* Your instructions:
With the images removed, repeat the data below exactly.

* Data block:
--- Start ---

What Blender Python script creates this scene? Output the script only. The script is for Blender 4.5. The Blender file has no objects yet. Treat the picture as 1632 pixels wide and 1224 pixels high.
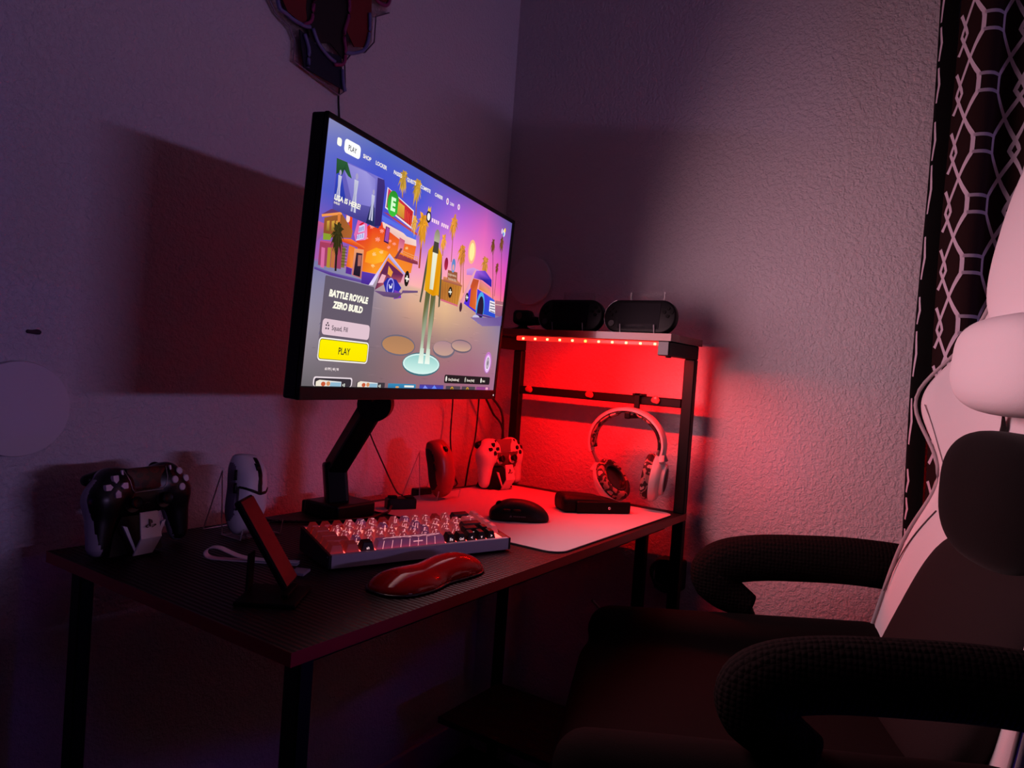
import bpy, bmesh, math, random
import numpy as np
from mathutils import Vector, Matrix, Euler
random.seed(7); rng = np.random.default_rng(5)
SC = bpy.context.scene; COL = SC.collection
PI = math.pi
def lin(h):
    if isinstance(h, str): h = [int(h[i:i+2],16)/255 for i in (0,2,4)]
    return tuple((c/12.92 if c <= .04045 else ((c+.055)/1.055)**2.4) for c in h)
# ---------------------------------------------------------------- materials
MATS = {}
def mat(name, col=(.5,.5,.5), rough=.5, metal=0., spec=.5, emit=None, es=0., bump=0., bscale=50., bdet=3., trans=0., ior=1.45, coat=0., sheen=0., alpha=1., btype='noise'):
    if name in MATS: return MATS[name]
    m = bpy.data.materials.new(name); m.use_nodes = True; nt = m.node_tree; p = nt.nodes['Principled BSDF']
    if isinstance(col, str): col = lin(col)
    p.inputs['Base Color'].default_value = (*col,1); p.inputs['Roughness'].default_value = rough
    p.inputs['Metallic'].default_value = metal; p.inputs['Specular IOR Level'].default_value = spec
    p.inputs['IOR'].default_value = ior; p.inputs['Transmission Weight'].default_value = trans
    p.inputs['Coat Weight'].default_value = coat; p.inputs['Sheen Weight'].default_value = sheen; p.inputs['Alpha'].default_value = alpha
    if emit is not None:
        p.inputs['Emission Color'].default_value = (*(lin(emit) if isinstance(emit,str) else emit),1); p.inputs['Emission Strength'].default_value = es
    if bump:
        tc = nt.nodes.new('ShaderNodeTexCoord'); b = nt.nodes.new('ShaderNodeBump'); b.inputs['Strength'].default_value = 1; b.inputs['Distance'].default_value = bump
        t = nt.nodes.new('ShaderNodeTexNoise'); t.inputs['Scale'].default_value = bscale; t.inputs['Detail'].default_value = bdet
        nt.links.new(tc.outputs['Object'], t.inputs['Vector']); nt.links.new(t.outputs['Fac'], b.inputs['Height']); nt.links.new(b.outputs['Normal'], p.inputs['Normal'])
    MATS[name] = m; return m
def nodes(m): return m.node_tree.nodes, m.node_tree.links, m.node_tree.nodes['Principled BSDF']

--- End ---

* The solution:
What Blender Python script creates this scene? Output the script only. The script is for Blender 4.5. The Blender file has no objects yet. Treat the picture as 1632 pixels wide and 1224 pixels high.
import bpy, bmesh, math, random
import numpy as np
from mathutils import Vector, Matrix, Euler
random.seed(7); rng = np.random.default_rng(5)
SC = bpy.context.scene; COL = SC.collection
PI = math.pi
def lin(h):
    if isinstance(h, str): h = [int(h[i:i+2],16)/255 for i in (0,2,4)]
    return tuple((c/12.92 if c <= .04045 else ((c+.055)/1.055)**2.4) for c in h)
# ---------------------------------------------------------------- materials
MATS = {}
def mat(name, col=(.5,.5,.5), rough=.5, metal=0., spec=.5, emit=None, es=0., bump=0., bscale=50., bdet=3., trans=0., ior=1.45, coat=0., sheen=0., alpha=1., btype='noise'):
    if name in MATS: return MATS[name]
    m = bpy.data.materials.new(name); m.use_nodes = True; nt = m.node_tree; p = nt.nodes['Principled BSDF']
    if isinstance(col, str): col = lin(col)
    p.inputs['Base Color'].default_value = (*col,1); p.inputs['Roughness'].default_value = rough
    p.inputs['Metallic'].default_value = metal; p.inputs['Specular IOR Level'].default_value = spec
    p.inputs['IOR'].default_value = ior; p.inputs['Transmission Weight'].default_value = trans
    p.inputs['Coat Weight'].default_value = coat; p.inputs['Sheen Weight'].default_value = sheen; p.inputs['Alpha'].default_value = alpha
    if emit is not None:
        p.inputs['Emission Color'].default_value = (*(lin(emit) if isinstance(emit,str) else emit),1); p.inputs['Emission Strength'].default_value = es
    if bump:
        tc = nt.nodes.new('ShaderNodeTexCoord'); b = nt.nodes.new('ShaderNodeBump'); b.inputs['Strength'].default_value = 1; b.inputs['Distance'].default_value = bump
        t = nt.nodes.new('ShaderNodeTexNoise'); t.inputs['Scale'].default_value = bscale; t.inputs['Detail'].default_value = bdet
        nt.links.new(tc.outputs['Object'], t.inputs['Vector']); nt.links.new(t.outputs['Fac'], b.inputs['Height']); nt.links.new(b.outputs['Normal'], p.inputs['Normal'])
    MATS[name] = m; return m
def nodes(m): return m.node_tree.nodes, m.node_tree.links, m.node_tree.nodes['Principled BSDF']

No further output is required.